What is asked:
Leave out the images and repeat the listing below without a single change.
* START Source material *
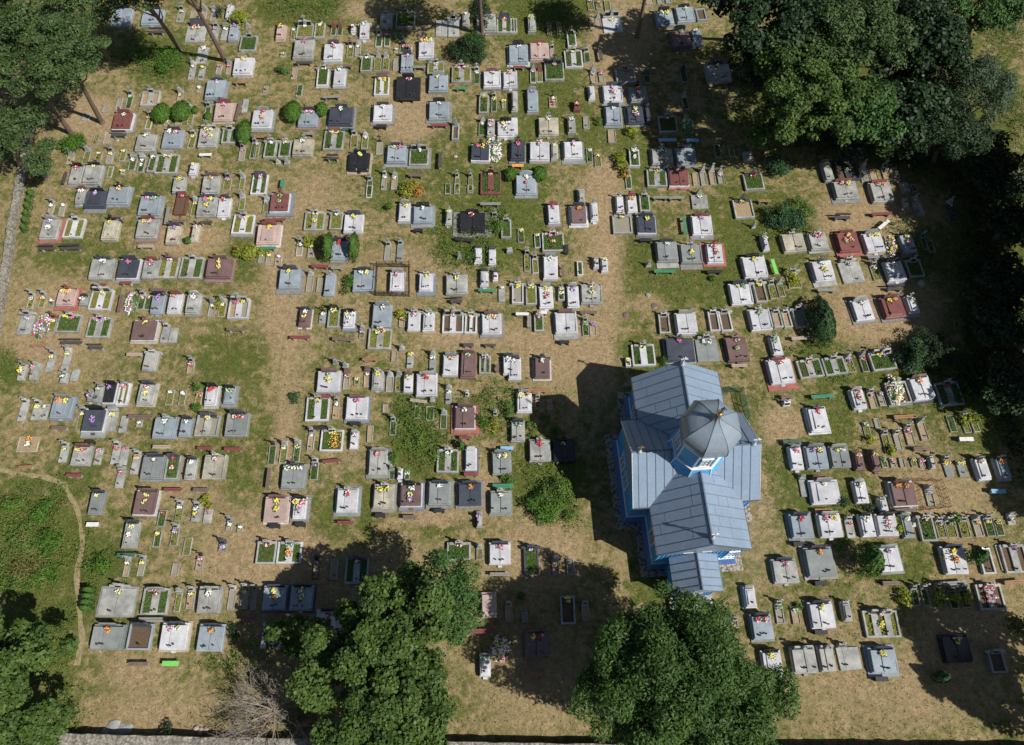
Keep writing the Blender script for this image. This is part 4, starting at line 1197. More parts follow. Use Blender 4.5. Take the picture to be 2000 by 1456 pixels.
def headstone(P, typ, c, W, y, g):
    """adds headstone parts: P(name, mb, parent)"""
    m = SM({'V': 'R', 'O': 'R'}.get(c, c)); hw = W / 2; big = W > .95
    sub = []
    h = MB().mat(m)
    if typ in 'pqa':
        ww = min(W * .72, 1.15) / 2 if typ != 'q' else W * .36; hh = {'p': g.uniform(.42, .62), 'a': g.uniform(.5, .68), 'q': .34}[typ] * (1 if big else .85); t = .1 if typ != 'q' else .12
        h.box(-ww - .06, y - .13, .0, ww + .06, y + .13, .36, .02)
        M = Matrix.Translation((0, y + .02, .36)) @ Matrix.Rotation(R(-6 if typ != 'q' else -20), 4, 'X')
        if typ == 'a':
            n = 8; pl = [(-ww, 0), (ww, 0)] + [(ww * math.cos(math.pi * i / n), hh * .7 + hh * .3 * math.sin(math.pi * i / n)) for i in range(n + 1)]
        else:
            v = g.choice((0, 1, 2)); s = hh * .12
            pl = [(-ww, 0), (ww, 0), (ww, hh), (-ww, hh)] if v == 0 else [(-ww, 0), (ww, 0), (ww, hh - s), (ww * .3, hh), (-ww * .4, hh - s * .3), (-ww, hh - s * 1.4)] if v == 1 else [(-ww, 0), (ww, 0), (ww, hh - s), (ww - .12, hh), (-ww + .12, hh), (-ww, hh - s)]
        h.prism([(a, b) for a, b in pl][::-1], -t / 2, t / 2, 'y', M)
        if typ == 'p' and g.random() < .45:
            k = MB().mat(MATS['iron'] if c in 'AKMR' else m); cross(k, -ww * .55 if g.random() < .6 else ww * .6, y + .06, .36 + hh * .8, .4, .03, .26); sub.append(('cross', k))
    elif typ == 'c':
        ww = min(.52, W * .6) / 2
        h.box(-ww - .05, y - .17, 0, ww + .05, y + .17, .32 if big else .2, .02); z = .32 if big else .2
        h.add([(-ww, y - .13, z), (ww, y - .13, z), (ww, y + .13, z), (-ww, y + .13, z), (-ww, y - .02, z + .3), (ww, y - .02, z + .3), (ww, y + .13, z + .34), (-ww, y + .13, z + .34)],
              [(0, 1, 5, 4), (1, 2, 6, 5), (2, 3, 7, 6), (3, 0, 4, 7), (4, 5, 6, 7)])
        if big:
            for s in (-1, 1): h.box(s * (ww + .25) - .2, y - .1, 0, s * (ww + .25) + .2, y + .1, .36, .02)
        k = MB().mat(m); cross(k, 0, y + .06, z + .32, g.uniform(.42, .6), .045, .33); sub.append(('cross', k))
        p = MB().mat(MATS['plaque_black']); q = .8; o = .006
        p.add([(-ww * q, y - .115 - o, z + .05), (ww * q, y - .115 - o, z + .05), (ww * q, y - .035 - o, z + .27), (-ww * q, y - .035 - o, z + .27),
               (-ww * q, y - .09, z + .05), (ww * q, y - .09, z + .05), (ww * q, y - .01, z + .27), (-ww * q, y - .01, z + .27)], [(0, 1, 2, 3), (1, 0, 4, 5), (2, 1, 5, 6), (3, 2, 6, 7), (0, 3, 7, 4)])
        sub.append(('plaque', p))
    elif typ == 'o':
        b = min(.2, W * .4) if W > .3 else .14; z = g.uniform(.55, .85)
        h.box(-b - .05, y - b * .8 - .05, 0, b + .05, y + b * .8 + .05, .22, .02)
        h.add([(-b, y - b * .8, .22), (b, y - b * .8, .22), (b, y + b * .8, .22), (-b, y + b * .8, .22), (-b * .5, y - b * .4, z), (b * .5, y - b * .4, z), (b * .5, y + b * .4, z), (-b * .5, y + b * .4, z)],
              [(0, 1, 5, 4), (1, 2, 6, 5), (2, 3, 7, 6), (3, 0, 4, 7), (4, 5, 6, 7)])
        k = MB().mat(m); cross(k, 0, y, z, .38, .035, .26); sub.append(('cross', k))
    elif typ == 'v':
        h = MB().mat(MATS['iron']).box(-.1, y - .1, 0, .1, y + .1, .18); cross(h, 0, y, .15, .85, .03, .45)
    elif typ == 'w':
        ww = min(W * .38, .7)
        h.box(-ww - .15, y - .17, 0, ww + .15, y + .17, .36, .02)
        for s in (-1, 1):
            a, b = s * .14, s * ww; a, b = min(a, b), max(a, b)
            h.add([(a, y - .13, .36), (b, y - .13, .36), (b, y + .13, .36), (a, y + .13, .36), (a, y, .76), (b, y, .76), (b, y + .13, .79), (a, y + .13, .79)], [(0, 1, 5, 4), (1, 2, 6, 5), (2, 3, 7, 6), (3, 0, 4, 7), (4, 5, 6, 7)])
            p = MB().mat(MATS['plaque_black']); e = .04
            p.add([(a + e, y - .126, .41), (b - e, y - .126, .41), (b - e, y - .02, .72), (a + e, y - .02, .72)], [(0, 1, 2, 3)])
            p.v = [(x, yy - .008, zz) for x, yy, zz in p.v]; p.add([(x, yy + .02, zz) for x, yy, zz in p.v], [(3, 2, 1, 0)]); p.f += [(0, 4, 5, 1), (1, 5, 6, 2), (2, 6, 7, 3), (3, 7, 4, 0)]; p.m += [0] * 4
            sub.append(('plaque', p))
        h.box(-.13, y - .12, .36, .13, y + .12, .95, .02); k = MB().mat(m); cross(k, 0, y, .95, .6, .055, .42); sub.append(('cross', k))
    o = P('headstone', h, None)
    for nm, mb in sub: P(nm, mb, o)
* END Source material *
Solution for this task:
Keep writing the Blender script for this image. This is part 4, starting at line 1197. More parts follow. Use Blender 4.5. Take the picture to be 2000 by 1456 pixels.
def headstone(P, typ, c, W, y, g):
    """adds headstone parts: P(name, mb, parent)"""
    m = SM({'V': 'R', 'O': 'R'}.get(c, c)); hw = W / 2; big = W > .95
    sub = []
    h = MB().mat(m)
    if typ in 'pqa':
        ww = min(W * .72, 1.15) / 2 if typ != 'q' else W * .36; hh = {'p': g.uniform(.42, .62), 'a': g.uniform(.5, .68), 'q': .34}[typ] * (1 if big else .85); t = .1 if typ != 'q' else .12
        h.box(-ww - .06, y - .13, .0, ww + .06, y + .13, .36, .02)
        M = Matrix.Translation((0, y + .02, .36)) @ Matrix.Rotation(R(-6 if typ != 'q' else -20), 4, 'X')
        if typ == 'a':
            n = 8; pl = [(-ww, 0), (ww, 0)] + [(ww * math.cos(math.pi * i / n), hh * .7 + hh * .3 * math.sin(math.pi * i / n)) for i in range(n + 1)]
        else:
            v = g.choice((0, 1, 2)); s = hh * .12
            pl = [(-ww, 0), (ww, 0), (ww, hh), (-ww, hh)] if v == 0 else [(-ww, 0), (ww, 0), (ww, hh - s), (ww * .3, hh), (-ww * .4, hh - s * .3), (-ww, hh - s * 1.4)] if v == 1 else [(-ww, 0), (ww, 0), (ww, hh - s), (ww - .12, hh), (-ww + .12, hh), (-ww, hh - s)]
        h.prism([(a, b) for a, b in pl][::-1], -t / 2, t / 2, 'y', M)
        if typ == 'p' and g.random() < .45:
            k = MB().mat(MATS['iron'] if c in 'AKMR' else m); cross(k, -ww * .55 if g.random() < .6 else ww * .6, y + .06, .36 + hh * .8, .4, .03, .26); sub.append(('cross', k))
    elif typ == 'c':
        ww = min(.52, W * .6) / 2
        h.box(-ww - .05, y - .17, 0, ww + .05, y + .17, .32 if big else .2, .02); z = .32 if big else .2
        h.add([(-ww, y - .13, z), (ww, y - .13, z), (ww, y + .13, z), (-ww, y + .13, z), (-ww, y - .02, z + .3), (ww, y - .02, z + .3), (ww, y + .13, z + .34), (-ww, y + .13, z + .34)],
              [(0, 1, 5, 4), (1, 2, 6, 5), (2, 3, 7, 6), (3, 0, 4, 7), (4, 5, 6, 7)])
        if big:
            for s in (-1, 1): h.box(s * (ww + .25) - .2, y - .1, 0, s * (ww + .25) + .2, y + .1, .36, .02)
        k = MB().mat(m); cross(k, 0, y + .06, z + .32, g.uniform(.42, .6), .045, .33); sub.append(('cross', k))
        p = MB().mat(MATS['plaque_black']); q = .8; o = .006
        p.add([(-ww * q, y - .115 - o, z + .05), (ww * q, y - .115 - o, z + .05), (ww * q, y - .035 - o, z + .27), (-ww * q, y - .035 - o, z + .27),
               (-ww * q, y - .09, z + .05), (ww * q, y - .09, z + .05), (ww * q, y - .01, z + .27), (-ww * q, y - .01, z + .27)], [(0, 1, 2, 3), (1, 0, 4, 5), (2, 1, 5, 6), (3, 2, 6, 7), (0, 3, 7, 4)])
        sub.append(('plaque', p))
    elif typ == 'o':
        b = min(.2, W * .4) if W > .3 else .14; z = g.uniform(.55, .85)
        h.box(-b - .05, y - b * .8 - .05, 0, b + .05, y + b * .8 + .05, .22, .02)
        h.add([(-b, y - b * .8, .22), (b, y - b * .8, .22), (b, y + b * .8, .22), (-b, y + b * .8, .22), (-b * .5, y - b * .4, z), (b * .5, y - b * .4, z), (b * .5, y + b * .4, z), (-b * .5, y + b * .4, z)],
              [(0, 1, 5, 4), (1, 2, 6, 5), (2, 3, 7, 6), (3, 0, 4, 7), (4, 5, 6, 7)])
        k = MB().mat(m); cross(k, 0, y, z, .38, .035, .26); sub.append(('cross', k))
    elif typ == 'v':
        h = MB().mat(MATS['iron']).box(-.1, y - .1, 0, .1, y + .1, .18); cross(h, 0, y, .15, .85, .03, .45)
    elif typ == 'w':
        ww = min(W * .38, .7)
        h.box(-ww - .15, y - .17, 0, ww + .15, y + .17, .36, .02)
        for s in (-1, 1):
            a, b = s * .14, s * ww; a, b = min(a, b), max(a, b)
            h.add([(a, y - .13, .36), (b, y - .13, .36), (b, y + .13, .36), (a, y + .13, .36), (a, y, .76), (b, y, .76), (b, y + .13, .79), (a, y + .13, .79)], [(0, 1, 5, 4), (1, 2, 6, 5), (2, 3, 7, 6), (3, 0, 4, 7), (4, 5, 6, 7)])
            p = MB().mat(MATS['plaque_black']); e = .04
            p.add([(a + e, y - .126, .41), (b - e, y - .126, .41), (b - e, y - .02, .72), (a + e, y - .02, .72)], [(0, 1, 2, 3)])
            p.v = [(x, yy - .008, zz) for x, yy, zz in p.v]; p.add([(x, yy + .02, zz) for x, yy, zz in p.v], [(3, 2, 1, 0)]); p.f += [(0, 4, 5, 1), (1, 5, 6, 2), (2, 6, 7, 3), (3, 7, 4, 0)]; p.m += [0] * 4
            sub.append(('plaque', p))
        h.box(-.13, y - .12, .36, .13, y + .12, .95, .02); k = MB().mat(m); cross(k, 0, y, .95, .6, .055, .42); sub.append(('cross', k))
    o = P('headstone', h, None)
    for nm, mb in sub: P(nm, mb, o)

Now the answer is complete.